All lines from the one with "The Blender Python" through the one with "part('distant_floor_tiles', far, [M[k]", and only those, are to be reproduced exactly, both ends included.

Stored entries ▸
========================================
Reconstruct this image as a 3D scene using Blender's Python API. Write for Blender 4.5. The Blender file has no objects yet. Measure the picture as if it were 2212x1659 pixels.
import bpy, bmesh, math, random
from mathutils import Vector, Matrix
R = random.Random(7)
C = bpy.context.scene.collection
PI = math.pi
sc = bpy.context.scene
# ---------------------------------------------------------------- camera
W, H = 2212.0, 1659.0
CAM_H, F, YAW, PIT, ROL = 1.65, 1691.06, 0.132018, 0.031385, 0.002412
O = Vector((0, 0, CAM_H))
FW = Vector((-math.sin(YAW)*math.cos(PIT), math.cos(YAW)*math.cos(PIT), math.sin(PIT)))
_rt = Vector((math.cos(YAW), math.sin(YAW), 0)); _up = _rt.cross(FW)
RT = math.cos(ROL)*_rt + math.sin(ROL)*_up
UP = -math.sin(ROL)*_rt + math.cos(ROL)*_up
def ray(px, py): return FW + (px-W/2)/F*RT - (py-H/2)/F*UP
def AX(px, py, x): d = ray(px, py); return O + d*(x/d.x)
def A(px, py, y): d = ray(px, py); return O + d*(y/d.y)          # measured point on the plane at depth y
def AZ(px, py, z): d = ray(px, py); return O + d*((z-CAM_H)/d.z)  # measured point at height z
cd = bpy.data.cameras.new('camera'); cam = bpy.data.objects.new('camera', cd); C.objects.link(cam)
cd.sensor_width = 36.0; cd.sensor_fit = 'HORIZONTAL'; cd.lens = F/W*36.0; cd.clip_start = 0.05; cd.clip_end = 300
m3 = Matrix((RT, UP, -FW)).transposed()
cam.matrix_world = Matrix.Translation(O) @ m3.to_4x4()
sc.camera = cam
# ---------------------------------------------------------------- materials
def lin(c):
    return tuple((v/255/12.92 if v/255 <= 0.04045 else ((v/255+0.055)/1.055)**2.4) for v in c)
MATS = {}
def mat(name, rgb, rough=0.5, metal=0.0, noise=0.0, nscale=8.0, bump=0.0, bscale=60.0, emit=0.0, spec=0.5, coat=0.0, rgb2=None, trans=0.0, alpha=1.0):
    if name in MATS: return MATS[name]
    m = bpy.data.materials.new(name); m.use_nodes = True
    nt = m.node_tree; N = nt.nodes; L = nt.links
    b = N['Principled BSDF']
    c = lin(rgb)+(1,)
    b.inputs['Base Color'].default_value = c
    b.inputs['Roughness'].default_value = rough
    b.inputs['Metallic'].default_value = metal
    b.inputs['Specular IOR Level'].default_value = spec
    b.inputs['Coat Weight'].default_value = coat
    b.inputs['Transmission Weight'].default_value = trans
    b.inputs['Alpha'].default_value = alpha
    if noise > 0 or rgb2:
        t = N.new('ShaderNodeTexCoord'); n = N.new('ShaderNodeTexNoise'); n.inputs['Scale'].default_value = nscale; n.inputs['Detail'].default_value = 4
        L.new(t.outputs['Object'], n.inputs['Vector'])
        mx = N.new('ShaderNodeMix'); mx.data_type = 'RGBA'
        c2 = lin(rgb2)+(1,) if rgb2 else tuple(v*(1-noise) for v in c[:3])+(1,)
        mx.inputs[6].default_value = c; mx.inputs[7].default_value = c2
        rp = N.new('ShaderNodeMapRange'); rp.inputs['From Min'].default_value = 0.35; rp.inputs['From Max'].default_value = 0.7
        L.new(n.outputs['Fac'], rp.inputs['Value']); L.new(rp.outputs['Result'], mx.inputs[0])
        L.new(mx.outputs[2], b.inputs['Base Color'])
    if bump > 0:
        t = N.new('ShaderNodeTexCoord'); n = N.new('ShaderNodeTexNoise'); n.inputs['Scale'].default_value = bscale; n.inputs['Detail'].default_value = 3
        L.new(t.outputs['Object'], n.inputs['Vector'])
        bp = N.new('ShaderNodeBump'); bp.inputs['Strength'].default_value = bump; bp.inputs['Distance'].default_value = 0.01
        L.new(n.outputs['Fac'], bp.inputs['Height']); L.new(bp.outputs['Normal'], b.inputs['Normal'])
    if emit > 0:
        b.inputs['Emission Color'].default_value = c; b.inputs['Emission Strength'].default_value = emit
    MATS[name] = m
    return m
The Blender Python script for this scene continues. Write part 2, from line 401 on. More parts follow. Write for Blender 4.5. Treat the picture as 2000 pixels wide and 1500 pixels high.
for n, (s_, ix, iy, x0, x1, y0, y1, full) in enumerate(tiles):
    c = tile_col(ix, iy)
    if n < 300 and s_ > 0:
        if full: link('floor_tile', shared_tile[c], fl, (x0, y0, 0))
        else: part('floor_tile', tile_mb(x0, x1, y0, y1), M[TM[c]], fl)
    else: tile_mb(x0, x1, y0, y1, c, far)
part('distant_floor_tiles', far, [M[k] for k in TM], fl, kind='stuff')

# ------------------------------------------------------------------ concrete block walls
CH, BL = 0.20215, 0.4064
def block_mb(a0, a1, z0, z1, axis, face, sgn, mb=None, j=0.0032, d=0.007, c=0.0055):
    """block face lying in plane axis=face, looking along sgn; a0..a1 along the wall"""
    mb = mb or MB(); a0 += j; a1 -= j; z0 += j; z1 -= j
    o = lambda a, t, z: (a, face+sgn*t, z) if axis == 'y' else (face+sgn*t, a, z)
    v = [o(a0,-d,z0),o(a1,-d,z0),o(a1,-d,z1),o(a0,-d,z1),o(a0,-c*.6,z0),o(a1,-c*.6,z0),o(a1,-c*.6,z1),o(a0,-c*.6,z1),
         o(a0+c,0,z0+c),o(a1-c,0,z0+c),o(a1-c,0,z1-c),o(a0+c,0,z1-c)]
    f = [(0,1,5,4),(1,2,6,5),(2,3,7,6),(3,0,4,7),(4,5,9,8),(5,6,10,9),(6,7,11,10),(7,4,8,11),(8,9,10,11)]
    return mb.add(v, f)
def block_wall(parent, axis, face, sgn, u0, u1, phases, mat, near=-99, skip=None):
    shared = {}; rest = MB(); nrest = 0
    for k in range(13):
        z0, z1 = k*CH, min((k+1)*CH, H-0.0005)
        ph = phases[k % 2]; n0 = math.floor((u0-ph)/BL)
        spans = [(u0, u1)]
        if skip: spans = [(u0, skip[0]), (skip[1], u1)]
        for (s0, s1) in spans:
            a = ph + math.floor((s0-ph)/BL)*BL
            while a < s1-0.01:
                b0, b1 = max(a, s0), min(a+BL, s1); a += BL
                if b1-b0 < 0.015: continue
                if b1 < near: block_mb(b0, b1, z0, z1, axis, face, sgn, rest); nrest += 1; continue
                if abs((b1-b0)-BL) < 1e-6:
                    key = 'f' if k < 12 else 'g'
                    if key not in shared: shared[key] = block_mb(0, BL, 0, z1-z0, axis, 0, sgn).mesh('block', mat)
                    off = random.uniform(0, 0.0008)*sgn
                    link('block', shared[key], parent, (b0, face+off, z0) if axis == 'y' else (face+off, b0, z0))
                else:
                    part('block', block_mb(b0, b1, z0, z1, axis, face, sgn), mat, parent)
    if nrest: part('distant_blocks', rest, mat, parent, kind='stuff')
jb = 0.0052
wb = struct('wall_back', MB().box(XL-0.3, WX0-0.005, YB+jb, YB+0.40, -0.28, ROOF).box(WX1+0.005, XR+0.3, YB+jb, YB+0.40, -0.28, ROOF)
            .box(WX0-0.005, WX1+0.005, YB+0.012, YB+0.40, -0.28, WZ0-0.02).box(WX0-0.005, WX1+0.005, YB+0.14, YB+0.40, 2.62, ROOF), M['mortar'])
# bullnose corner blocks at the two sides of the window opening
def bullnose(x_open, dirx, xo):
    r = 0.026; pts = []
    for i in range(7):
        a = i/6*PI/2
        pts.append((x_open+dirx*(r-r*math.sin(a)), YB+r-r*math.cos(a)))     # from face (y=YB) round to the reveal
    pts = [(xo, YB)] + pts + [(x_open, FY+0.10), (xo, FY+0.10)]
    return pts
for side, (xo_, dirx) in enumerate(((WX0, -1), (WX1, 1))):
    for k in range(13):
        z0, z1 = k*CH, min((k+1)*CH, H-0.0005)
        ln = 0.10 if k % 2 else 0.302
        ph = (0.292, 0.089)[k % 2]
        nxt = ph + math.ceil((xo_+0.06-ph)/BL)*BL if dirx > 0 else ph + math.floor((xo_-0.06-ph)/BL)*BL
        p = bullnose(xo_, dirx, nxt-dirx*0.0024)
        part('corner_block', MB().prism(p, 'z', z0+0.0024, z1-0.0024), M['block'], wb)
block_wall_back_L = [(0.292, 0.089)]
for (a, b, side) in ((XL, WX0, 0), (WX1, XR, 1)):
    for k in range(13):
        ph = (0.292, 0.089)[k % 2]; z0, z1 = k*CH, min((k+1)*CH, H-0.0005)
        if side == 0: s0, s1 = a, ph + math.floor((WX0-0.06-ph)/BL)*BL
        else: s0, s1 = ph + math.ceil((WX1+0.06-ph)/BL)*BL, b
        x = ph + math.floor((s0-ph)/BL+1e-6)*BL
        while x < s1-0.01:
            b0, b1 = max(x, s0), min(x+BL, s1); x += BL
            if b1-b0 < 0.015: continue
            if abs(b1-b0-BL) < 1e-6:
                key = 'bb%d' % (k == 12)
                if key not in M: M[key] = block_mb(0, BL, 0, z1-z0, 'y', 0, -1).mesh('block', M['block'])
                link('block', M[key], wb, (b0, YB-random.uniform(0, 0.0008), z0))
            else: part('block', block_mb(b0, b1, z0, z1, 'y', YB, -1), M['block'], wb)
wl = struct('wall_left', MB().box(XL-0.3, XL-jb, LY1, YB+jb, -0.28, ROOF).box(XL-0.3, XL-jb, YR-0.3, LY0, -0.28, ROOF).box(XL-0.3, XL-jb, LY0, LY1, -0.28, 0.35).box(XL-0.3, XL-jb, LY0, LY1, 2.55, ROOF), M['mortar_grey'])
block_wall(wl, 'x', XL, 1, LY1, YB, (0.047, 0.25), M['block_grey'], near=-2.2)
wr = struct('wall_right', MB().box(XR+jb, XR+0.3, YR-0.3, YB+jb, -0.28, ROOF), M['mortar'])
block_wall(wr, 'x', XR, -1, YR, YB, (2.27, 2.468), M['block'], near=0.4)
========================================
Exercise response ▸
The Blender Python script for this scene continues. Write part 2, from line 401 on. More parts follow. Write for Blender 4.5. Treat the picture as 2000 pixels wide and 1500 pixels high.
for n, (s_, ix, iy, x0, x1, y0, y1, full) in enumerate(tiles):
    c = tile_col(ix, iy)
    if n < 300 and s_ > 0:
        if full: link('floor_tile', shared_tile[c], fl, (x0, y0, 0))
        else: part('floor_tile', tile_mb(x0, x1, y0, y1), M[TM[c]], fl)
    else: tile_mb(x0, x1, y0, y1, c, far)
part('distant_floor_tiles', far, [M[k] for k in TM], fl, kind='stuff')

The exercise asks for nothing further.